Criminal Case Study: The Columbian Cartels
In Columbia, to prevent civil war between the major producers and exporters of cocaine, the major players in the drug business organised their businesses in order to maximise profits and minimise risk. There is an assumption (and it’s false) that crime bosses are somehow less savvy than corporate CEOs, but the drug cartels suggest otherwise. Of course, these arrangements rarely lasted and inevitably broke down into bloody feuds and reprisals. Whilst the drug cartels were involved in different types of crime and eventually became so powerful they threatened to overwhelm the Columbian state, their wealth was possible through the careful control and distribution of a valuable but illegal commodity that not only caused harm to those that consumed it, but also saw wealth pour out of countries where the drug was exported to.
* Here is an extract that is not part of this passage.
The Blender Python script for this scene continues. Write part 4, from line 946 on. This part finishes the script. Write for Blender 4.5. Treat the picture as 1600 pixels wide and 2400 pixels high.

All very well, but how does one adapt this to a fantasy scenario? What item, substance or object does the King or his ministers wish to prohibit? Strange extra dimensional crystals that help people see the past, future and other realities? Ground dragon scales that give the user phenomenal strength? Why is the state seeking to control these things? Do they fear they will rip society apart? Do they fear them on moral grounds? Economic grounds? Do they look upon them with fear simply because they are unknown?
Conclusion
Thieves guilds have never existed in the real world because objectively, they don’t make a lot of sense. There might be groups of thieves working together, but this is a gang, not a guild. Major criminal organisations might resort to theft if it is expedient, but racketeering, smuggling contraband, assassinations, rigging elections and getting rid of troublesome individuals is much more lucrative and low risk. If you want to create an original crime organisation for your fantasy world, look at the gangsters and low lives that exist in real life as your inspiration (though try not to be too inspired by them…).